Mr. Dylan’s 1966 double album “Blonde on Blonde” featured a gatefold sleeve which opened to depict a three-quarter length vertical photo of the artist. “The record would fall out on the floor when you opened it up,” Mr. Berg told The Star in 2012. “That was a big selling point. Everybody wanted one, because they’d never seen that before.”

Mr. Berg “is one of those figures who for one reason or another makes you want to do your best work,” Mr. Glaser wrote in a catalogue for an exhibition of his work in Italy. “There is no one in the field that I personally find more satisfying to work for. When John likes the job, I assume I’m doing well.”

“It struck me how many millions of people he touched with his vision of music,” Andy Engel, a designer who worked for Mr. Berg in the 1970s, wrote on Facebook. “Music was everything to our generation. It helped us find our place, develop our priorities, console us. Half of that was the visuals that accompanied those sounds, and so much of that was John’s vision.”

Perhaps Mr. Berg’s best known contribution to Columbia’s extraordinary catalog is Mr. Springsteen’s 1975 album “Born to Run,” another gatefold sleeve in which the artist, with a Fender Telecaster hanging from his shoulder, leans on the late Clarence Clemons, the longtime saxophonist in his E Street Band.

It might not have happened that way, Mr. Berg told The Star. Mr. Springsteen came to his office with the photographer, Eric Meola, and a stack of contact sheets. “Bruce showed me the picture he wanted, which I always describe as ‘John Updike,’ ” he said. “He looked like an author, one of those back-cover-of-his-book pictures. I asked him to leave the stuff with me, and I would go through the contacts.”

Alone, Mr. Berg chose one from about five photographs, convinced label executives to shoulder the additional cost for a gatefold sleeve, and “then had to sell it to Bruce,” he said. “The rest is history. It’s just charming, that’s the only word I can use.”

John Hendrickson Berg was born on Jan. 12, 1932, in Brooklyn to William J. Berg and the former Jeanette Hendrickson. He grew up there, graduating from Erasmus Hall High School in the borough’s Flatbush neighborhood before attending Cooper Union for the Advancement of Science and Art in Manhattan, graduating in 1952.

Mr. Berg and Ms. Godfrey, who met on a blind date, were married on May 15, 1982. They lived on East 22nd Street in Manhattan, which is within sight of Ms. Godfrey’s childhood home in the Peter Cooper Village complex. He was 13 years older than she was.

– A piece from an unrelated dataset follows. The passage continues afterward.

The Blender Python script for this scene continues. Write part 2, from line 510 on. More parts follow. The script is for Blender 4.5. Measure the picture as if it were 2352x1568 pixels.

“When he went to Cooper Union,” she said, “I was playing in the play yard at Grace Church School. He must have walked by and seen me.”

Mr. Berg had bought a house in East Hampton at around 1979, “a divorce present for himself,” Ms. Godfrey explained. They lived in Manhattan and East Hampton until Mr. Berg’s retirement.

In addition to Ms. Godfrey, he is survived by a daughter from his first marriage, Kristina Berg of Manhattan. A son, Lars, died in 1984, 31 years before him to the day. A brother, William, also died before him.

Mr. Berg donated his body to Stony Brook University’s Department of Anatomical Sciences, which has had a donation program for many years. He will be cremated and a marker placed in the Orient Central Cemetery in Southold, alongside those of Ms. Godfrey’s family members. His ashes will be scattered privately.

Mr. Berg’s daughter is planning a memorial next year in Manhattan. Memorial contributions have been suggested to the Cooper Union for the Advancement of Science and Art, 30 Cooper Square, New York 10003.